I disengaged from planning events for SD or buying gift for SD because I tired of being burned YEARS AGO, but I continue to be amazed at each new level of hurt she manages to inflict on BF and MIL. This behavior is after MIL spend several hundred $$ taking SD on a cross country trip not 2 weeks ago! If ever a kid need to be grounded and taught some serious life lessons!!

If it were up to me, I would take the gifts back or donate them to some needy children. However, I’m sure BF and MIL will just hang onto them until SD16 decided to grace us with her presence maybe at Christmas. Unbelievable!

Comments

brutallyhonest's picture

I just don't get it. I didn't really enjoy associating with my uncool family at 16 either, but for gifts, a dinner out, the chance to be the princess for the day, and cake I would have endured their company for a few hours! Isn't it amazing that thank you calls and notes haven't been instilled in the current generation? I remember my mother making me write thank you notes to my grandparents for birthdays and christmas all the time. Of course since only have visitation, I also blame BM for a total lack of parenting that has let to this.

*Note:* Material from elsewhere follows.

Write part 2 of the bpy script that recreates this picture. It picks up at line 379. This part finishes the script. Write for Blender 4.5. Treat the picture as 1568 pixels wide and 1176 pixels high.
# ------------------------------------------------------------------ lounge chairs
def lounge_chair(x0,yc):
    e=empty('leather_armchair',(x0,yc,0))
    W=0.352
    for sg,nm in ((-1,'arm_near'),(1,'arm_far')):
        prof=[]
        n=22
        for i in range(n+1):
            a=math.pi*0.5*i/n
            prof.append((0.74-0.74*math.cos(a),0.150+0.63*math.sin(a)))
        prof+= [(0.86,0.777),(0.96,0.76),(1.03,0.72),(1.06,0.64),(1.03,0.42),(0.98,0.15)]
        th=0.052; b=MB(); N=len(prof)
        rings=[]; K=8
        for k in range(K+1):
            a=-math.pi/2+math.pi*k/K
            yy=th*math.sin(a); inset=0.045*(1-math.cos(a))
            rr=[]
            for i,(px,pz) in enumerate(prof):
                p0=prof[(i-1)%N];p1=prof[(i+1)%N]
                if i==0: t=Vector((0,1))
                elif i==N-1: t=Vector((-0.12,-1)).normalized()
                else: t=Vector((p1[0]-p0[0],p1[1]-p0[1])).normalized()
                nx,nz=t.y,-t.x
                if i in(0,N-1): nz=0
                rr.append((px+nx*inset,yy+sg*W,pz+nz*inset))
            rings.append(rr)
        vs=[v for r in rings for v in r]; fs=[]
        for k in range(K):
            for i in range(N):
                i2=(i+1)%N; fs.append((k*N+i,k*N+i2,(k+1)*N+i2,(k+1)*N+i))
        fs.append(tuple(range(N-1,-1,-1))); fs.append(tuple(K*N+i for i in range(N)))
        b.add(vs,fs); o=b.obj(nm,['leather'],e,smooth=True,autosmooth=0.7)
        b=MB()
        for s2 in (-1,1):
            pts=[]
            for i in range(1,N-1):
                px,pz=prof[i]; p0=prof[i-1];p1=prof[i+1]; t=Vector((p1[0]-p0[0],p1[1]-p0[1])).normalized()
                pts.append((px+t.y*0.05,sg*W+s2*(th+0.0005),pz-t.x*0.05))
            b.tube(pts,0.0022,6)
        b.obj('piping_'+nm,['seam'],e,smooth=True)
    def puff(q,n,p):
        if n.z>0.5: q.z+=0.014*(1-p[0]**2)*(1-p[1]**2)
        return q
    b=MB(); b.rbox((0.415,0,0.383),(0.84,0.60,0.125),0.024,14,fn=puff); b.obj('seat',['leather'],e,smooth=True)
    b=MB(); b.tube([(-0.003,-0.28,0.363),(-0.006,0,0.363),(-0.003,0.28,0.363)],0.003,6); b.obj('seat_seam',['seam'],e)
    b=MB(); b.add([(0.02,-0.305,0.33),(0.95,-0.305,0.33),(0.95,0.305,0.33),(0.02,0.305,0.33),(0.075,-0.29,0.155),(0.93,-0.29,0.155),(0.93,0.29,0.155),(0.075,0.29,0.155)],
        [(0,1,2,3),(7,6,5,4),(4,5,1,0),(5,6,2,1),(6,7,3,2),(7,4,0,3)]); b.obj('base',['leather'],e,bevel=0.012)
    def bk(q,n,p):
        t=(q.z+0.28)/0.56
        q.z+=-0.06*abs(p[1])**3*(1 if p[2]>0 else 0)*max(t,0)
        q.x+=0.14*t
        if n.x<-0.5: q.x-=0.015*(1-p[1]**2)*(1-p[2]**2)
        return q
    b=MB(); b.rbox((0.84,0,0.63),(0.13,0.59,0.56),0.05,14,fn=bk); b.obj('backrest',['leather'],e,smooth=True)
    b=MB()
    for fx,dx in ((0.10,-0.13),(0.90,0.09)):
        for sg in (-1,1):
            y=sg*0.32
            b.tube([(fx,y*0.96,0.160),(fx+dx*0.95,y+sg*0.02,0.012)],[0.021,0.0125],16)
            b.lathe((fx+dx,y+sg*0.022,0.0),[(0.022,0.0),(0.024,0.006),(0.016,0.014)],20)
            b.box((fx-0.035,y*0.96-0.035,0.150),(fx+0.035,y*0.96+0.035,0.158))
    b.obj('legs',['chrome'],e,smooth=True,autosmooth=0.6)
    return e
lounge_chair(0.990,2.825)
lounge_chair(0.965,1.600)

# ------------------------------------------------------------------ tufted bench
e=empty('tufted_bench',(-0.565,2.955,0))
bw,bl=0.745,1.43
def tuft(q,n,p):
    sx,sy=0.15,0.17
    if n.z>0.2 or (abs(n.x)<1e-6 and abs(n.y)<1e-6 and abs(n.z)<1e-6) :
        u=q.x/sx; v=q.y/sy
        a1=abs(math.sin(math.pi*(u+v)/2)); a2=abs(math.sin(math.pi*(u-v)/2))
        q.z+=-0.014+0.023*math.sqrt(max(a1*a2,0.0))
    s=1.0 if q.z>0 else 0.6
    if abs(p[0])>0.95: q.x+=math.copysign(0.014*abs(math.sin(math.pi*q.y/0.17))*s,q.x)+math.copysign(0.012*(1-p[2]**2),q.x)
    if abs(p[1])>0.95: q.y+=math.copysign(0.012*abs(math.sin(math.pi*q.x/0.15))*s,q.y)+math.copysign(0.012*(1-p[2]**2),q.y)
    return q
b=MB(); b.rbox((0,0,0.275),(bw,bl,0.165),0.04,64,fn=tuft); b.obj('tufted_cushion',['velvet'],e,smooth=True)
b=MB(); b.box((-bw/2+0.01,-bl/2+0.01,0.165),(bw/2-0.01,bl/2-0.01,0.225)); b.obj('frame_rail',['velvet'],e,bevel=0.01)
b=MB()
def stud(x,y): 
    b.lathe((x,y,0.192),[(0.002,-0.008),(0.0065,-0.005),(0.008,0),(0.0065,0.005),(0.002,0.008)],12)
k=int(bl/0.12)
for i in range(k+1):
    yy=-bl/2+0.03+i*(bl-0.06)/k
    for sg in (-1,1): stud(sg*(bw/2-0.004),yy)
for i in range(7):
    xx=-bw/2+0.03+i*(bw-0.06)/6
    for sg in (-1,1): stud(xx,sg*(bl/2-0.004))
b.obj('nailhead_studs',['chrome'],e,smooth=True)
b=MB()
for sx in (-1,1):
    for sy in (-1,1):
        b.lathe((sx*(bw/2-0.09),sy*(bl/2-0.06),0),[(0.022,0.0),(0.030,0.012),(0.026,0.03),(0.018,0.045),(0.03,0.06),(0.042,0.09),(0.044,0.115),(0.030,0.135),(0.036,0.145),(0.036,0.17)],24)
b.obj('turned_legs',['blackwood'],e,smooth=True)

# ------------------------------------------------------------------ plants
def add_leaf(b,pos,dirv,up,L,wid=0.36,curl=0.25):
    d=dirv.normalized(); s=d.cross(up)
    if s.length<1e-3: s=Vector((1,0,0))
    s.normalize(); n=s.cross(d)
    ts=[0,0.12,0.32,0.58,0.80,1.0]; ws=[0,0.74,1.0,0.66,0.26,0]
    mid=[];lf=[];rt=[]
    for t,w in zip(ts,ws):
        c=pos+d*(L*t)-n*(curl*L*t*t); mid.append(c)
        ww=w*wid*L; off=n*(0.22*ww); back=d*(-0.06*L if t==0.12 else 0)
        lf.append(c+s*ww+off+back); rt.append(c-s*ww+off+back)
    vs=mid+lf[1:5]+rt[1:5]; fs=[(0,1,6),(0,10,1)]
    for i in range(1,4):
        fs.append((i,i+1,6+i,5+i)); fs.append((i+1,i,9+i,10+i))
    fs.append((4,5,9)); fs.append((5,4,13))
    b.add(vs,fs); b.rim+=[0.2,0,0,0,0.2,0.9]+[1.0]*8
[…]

I'm pretty good at discreetly returning gifts I don't like, I can't believe your SD didn't even check the value on that bracelet before giving it away. I mastered the "this is so great, I've always wanted one" fake smile along time ago. No one gets hurt and the gift becomes something I did want. I mean there is always ebay for things you don't want anymore!

eyelovegeezus's picture

I am so sorry Sad I am facing my SD12 birthday later this month. I have only been married to her dad for 3 months, and lately she has told him she never wanted him getting married, doesn't like my biokids calling him dad, and she doesn't want to see us or be around us....well, my mom just mailed her a card, offering to take her out for her birthday to have lunch and go shopping...MY MOM, not either of her bio-grammas....it will be interesting to see what she will say to that. Part of me is still hoping for a "happy ending", the other part just wants to disengage and say forget her.